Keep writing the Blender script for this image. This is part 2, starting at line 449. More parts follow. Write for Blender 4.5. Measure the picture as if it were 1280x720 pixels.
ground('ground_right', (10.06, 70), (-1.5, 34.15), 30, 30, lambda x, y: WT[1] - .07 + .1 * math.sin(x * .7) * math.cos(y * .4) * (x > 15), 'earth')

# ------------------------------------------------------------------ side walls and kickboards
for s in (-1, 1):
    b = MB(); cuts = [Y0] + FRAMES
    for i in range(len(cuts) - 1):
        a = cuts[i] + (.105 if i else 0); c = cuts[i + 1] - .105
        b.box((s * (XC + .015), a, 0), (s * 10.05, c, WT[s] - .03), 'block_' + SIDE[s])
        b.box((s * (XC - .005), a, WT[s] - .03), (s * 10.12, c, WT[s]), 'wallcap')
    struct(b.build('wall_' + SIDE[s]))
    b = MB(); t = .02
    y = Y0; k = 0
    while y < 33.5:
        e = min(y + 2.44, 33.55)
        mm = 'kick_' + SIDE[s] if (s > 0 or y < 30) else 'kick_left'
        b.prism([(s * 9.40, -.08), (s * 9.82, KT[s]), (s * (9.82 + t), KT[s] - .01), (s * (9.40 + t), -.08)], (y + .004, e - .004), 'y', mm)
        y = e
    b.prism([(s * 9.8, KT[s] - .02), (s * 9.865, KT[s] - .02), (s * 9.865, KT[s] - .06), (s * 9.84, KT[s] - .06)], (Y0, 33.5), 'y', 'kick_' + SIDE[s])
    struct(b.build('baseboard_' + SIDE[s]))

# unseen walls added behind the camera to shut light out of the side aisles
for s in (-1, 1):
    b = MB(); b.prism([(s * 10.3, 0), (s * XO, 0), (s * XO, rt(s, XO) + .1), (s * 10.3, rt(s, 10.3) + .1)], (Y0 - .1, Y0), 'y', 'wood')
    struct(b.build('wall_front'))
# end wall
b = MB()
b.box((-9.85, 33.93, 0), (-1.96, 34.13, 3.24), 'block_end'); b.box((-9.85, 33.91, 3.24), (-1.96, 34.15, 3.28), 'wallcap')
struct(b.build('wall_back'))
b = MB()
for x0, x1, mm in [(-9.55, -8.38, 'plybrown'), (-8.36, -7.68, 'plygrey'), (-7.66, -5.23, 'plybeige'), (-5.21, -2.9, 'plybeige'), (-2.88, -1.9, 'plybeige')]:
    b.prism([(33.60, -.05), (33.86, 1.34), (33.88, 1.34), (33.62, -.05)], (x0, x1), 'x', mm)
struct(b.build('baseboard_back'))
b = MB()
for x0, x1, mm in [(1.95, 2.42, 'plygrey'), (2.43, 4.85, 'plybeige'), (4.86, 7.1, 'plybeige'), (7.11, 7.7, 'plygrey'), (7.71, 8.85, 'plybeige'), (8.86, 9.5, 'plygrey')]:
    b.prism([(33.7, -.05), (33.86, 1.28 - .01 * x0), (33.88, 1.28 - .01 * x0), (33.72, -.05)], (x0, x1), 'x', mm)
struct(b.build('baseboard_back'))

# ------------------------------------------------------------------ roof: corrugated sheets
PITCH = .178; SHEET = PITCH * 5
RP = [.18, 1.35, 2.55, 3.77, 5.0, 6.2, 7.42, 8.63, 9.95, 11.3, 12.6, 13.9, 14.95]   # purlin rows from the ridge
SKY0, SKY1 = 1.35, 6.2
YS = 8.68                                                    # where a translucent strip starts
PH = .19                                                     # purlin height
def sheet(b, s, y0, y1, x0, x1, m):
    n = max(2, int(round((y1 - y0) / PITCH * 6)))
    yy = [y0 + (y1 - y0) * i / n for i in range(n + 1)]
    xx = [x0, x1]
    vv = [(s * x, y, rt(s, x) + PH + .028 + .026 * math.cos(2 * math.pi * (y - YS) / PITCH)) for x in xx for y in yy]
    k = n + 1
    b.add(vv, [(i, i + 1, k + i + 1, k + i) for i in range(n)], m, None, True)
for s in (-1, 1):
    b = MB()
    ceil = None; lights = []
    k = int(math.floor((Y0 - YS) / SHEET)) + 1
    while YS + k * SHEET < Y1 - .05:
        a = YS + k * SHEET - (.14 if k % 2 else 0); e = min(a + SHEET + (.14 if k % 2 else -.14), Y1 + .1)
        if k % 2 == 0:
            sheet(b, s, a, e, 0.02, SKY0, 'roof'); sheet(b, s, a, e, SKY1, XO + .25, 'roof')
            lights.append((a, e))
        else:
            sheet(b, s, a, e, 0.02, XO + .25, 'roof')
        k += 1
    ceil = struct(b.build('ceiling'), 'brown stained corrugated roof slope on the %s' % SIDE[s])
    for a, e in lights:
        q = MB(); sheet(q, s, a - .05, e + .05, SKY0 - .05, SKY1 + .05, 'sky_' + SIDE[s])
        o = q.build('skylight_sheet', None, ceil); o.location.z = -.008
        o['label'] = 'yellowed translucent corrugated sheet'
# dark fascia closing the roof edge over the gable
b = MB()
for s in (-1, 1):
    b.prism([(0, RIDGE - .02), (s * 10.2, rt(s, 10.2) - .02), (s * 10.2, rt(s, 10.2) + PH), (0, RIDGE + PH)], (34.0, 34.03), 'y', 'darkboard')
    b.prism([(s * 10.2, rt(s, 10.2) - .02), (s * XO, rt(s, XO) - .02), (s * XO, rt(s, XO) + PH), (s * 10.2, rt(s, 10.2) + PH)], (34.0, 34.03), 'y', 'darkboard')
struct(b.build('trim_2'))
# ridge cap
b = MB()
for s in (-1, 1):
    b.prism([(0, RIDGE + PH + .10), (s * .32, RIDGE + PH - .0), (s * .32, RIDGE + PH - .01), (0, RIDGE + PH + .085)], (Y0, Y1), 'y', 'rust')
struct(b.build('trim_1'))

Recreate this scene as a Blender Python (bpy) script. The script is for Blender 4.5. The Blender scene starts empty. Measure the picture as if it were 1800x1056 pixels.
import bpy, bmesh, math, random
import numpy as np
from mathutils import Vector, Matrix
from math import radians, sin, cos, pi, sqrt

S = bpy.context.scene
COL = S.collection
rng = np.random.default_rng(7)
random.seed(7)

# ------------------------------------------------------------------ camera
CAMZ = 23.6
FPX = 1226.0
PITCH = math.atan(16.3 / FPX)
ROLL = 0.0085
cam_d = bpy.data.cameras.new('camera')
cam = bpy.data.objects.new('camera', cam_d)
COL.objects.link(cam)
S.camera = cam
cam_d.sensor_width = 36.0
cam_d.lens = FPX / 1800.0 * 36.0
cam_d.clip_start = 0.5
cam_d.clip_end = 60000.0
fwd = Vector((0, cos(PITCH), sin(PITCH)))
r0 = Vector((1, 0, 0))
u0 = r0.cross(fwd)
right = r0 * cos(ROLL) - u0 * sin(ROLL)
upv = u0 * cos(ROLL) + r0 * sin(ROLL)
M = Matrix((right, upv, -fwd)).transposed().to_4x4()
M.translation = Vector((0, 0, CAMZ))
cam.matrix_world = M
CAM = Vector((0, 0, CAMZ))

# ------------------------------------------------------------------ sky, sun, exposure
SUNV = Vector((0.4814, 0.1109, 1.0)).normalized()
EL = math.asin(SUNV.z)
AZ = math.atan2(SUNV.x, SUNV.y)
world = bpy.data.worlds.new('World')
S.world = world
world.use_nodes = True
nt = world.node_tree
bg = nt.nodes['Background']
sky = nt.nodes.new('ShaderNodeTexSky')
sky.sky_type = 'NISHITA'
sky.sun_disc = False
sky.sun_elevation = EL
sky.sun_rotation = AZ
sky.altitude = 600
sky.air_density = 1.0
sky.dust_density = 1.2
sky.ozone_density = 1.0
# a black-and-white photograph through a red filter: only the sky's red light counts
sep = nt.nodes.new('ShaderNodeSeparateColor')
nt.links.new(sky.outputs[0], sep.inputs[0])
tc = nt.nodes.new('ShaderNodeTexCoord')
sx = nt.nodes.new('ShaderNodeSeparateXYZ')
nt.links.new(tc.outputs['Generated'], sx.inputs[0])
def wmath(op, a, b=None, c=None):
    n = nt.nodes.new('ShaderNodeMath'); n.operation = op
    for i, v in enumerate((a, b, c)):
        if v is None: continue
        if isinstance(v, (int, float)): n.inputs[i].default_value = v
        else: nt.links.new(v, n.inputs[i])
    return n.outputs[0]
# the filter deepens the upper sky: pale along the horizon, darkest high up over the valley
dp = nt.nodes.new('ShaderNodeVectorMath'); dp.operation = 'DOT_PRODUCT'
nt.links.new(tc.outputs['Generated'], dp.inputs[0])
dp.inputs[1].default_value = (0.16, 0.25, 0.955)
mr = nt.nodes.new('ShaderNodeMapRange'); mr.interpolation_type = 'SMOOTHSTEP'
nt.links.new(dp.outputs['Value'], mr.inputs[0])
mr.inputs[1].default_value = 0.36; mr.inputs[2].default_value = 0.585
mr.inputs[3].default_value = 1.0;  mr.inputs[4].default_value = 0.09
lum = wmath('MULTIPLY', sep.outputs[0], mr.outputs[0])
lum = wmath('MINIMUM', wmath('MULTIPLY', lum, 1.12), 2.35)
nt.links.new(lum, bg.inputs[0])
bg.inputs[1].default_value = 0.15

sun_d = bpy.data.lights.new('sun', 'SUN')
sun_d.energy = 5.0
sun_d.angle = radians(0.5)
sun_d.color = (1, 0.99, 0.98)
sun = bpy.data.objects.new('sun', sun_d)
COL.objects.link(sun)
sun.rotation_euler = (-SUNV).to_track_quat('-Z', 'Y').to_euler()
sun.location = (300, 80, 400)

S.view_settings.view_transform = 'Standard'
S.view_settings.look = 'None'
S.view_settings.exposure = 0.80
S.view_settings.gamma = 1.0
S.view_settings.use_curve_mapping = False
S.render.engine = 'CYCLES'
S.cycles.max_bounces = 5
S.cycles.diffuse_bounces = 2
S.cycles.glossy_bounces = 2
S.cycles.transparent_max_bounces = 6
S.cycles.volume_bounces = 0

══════

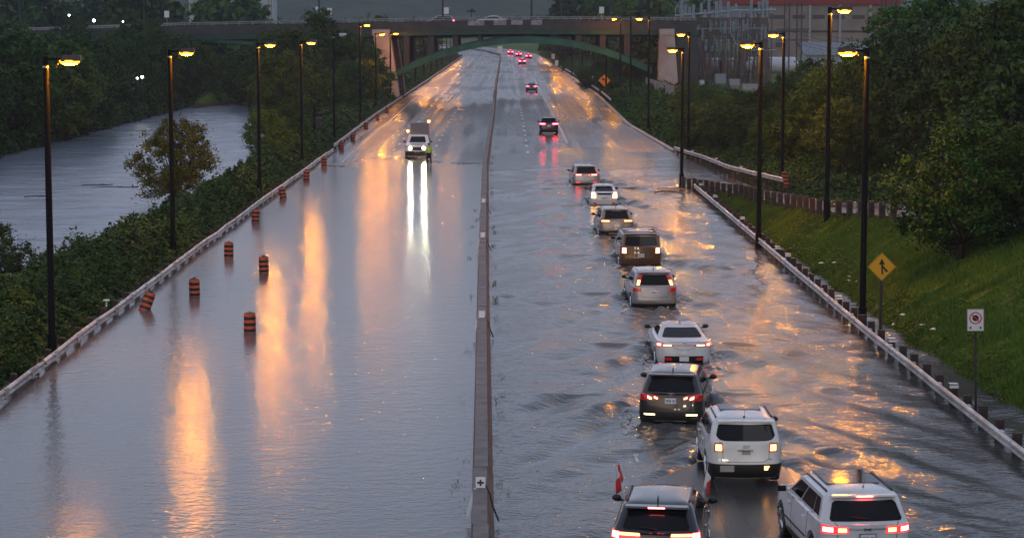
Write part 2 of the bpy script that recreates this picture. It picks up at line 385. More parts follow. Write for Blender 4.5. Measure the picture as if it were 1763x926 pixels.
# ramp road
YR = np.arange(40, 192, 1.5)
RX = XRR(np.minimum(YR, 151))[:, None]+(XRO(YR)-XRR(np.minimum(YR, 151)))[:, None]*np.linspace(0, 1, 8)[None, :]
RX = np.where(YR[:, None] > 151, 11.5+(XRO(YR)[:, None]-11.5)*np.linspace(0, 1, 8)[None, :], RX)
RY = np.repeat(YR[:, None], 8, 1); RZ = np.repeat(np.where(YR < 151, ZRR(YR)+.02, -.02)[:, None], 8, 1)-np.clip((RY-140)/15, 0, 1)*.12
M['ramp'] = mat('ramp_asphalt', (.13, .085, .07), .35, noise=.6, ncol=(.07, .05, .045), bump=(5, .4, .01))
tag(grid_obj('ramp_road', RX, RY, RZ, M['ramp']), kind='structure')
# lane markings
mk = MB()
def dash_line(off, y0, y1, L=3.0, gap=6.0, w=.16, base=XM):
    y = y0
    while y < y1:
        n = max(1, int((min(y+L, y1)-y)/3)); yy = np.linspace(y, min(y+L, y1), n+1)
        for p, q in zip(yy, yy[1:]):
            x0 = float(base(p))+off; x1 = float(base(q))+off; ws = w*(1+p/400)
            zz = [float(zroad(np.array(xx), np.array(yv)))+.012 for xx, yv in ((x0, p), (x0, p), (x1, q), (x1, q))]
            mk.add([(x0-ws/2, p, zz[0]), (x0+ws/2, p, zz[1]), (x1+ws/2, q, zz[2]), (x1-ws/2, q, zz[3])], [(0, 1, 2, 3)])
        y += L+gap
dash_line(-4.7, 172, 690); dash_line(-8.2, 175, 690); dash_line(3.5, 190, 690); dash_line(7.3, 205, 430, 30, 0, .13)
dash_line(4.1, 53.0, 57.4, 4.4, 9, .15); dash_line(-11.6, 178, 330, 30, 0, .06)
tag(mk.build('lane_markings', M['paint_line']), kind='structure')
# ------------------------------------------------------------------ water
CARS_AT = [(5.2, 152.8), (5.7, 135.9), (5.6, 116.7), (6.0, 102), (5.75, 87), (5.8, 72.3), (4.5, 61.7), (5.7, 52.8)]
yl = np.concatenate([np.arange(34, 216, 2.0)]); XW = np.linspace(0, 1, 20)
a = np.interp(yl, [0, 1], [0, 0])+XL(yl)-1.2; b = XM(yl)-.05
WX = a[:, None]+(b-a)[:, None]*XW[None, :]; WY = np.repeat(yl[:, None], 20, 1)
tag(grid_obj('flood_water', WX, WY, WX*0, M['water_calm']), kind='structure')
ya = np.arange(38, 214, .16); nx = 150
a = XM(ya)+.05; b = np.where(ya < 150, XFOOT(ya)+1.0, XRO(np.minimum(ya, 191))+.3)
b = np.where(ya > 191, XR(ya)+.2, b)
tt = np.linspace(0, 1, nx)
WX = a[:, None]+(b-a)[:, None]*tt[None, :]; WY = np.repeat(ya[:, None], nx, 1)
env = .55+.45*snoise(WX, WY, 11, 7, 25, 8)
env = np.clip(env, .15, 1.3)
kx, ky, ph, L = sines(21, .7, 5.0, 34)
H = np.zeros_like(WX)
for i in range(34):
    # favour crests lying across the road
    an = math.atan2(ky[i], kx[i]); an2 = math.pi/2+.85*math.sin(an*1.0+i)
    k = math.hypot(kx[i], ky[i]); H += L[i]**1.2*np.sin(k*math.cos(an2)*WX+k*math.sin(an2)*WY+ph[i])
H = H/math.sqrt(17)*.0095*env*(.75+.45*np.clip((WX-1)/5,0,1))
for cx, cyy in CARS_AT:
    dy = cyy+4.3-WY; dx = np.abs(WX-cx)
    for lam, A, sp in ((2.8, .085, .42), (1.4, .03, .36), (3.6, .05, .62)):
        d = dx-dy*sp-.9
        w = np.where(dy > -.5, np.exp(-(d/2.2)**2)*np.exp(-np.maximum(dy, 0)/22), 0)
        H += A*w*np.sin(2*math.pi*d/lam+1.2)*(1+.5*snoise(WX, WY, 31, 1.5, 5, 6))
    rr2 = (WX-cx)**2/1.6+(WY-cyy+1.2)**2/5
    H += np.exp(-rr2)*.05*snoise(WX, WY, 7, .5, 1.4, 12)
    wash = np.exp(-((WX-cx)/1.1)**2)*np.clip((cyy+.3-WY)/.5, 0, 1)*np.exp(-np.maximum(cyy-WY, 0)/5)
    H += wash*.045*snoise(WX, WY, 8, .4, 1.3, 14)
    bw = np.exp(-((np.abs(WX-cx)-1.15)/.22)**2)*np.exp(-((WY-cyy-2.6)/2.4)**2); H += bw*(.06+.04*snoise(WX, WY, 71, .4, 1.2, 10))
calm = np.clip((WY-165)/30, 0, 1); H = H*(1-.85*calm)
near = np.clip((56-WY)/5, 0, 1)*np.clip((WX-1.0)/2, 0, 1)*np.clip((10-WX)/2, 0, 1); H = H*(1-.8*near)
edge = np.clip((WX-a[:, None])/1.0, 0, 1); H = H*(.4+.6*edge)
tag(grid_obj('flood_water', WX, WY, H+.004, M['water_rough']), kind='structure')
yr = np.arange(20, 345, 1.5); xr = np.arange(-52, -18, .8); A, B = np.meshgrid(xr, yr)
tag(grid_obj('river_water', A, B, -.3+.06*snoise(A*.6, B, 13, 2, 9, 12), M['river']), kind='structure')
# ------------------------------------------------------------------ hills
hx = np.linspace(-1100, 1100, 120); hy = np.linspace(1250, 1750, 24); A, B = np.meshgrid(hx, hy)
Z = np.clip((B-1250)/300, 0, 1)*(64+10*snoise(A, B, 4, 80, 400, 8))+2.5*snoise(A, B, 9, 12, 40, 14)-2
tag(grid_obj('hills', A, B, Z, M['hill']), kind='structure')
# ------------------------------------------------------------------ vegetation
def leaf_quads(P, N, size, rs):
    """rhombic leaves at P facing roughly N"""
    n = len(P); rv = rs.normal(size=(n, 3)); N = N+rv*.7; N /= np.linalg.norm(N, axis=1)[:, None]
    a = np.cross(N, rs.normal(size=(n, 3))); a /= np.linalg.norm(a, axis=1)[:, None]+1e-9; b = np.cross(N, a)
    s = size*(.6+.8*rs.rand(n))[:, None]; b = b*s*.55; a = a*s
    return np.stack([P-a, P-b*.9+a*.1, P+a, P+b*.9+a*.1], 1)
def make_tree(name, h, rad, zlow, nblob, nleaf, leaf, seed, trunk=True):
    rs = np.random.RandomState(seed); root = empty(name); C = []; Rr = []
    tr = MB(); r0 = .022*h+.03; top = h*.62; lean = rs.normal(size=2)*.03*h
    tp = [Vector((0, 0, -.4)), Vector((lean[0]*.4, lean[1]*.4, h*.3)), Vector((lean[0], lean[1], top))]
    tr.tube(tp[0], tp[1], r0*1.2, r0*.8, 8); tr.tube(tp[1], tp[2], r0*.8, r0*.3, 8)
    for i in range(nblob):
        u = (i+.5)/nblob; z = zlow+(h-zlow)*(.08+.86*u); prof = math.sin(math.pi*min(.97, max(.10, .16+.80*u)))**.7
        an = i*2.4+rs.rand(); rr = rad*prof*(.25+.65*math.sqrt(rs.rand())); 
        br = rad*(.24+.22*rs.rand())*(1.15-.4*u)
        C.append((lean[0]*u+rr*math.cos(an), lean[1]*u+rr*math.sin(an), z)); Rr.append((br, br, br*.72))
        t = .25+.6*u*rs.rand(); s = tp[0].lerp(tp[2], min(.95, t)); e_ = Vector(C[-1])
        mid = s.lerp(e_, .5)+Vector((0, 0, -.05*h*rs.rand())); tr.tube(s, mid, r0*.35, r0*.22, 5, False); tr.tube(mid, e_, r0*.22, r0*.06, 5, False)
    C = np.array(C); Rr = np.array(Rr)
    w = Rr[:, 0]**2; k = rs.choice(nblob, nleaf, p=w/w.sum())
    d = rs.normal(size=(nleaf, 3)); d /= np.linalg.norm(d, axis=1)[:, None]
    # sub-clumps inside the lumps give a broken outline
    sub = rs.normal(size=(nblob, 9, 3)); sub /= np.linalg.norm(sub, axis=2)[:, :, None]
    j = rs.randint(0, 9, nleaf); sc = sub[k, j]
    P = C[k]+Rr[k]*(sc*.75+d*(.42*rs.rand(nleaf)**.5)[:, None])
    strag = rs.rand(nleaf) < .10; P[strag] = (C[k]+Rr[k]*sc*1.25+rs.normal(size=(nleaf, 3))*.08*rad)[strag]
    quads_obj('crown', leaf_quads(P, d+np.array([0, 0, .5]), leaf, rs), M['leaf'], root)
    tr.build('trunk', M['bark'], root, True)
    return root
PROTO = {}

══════

As listed above, the lines from the line with "Keep writing the" to the line with "struct(b.build('baseboard_' + SIDE[s]))" are to be echoed exactly, with both ends included and nothing added.

Keep writing the Blender script for this image. This is part 2, starting at line 449. More parts follow. Write for Blender 4.5. Measure the picture as if it were 1280x720 pixels.
ground('ground_right', (10.06, 70), (-1.5, 34.15), 30, 30, lambda x, y: WT[1] - .07 + .1 * math.sin(x * .7) * math.cos(y * .4) * (x > 15), 'earth')

# ------------------------------------------------------------------ side walls and kickboards
for s in (-1, 1):
    b = MB(); cuts = [Y0] + FRAMES
    for i in range(len(cuts) - 1):
        a = cuts[i] + (.105 if i else 0); c = cuts[i + 1] - .105
        b.box((s * (XC + .015), a, 0), (s * 10.05, c, WT[s] - .03), 'block_' + SIDE[s])
        b.box((s * (XC - .005), a, WT[s] - .03), (s * 10.12, c, WT[s]), 'wallcap')
    struct(b.build('wall_' + SIDE[s]))
    b = MB(); t = .02
    y = Y0; k = 0
    while y < 33.5:
        e = min(y + 2.44, 33.55)
        mm = 'kick_' + SIDE[s] if (s > 0 or y < 30) else 'kick_left'
        b.prism([(s * 9.40, -.08), (s * 9.82, KT[s]), (s * (9.82 + t), KT[s] - .01), (s * (9.40 + t), -.08)], (y + .004, e - .004), 'y', mm)
        y = e
    b.prism([(s * 9.8, KT[s] - .02), (s * 9.865, KT[s] - .02), (s * 9.865, KT[s] - .06), (s * 9.84, KT[s] - .06)], (Y0, 33.5), 'y', 'kick_' + SIDE[s])
    struct(b.build('baseboard_' + SIDE[s]))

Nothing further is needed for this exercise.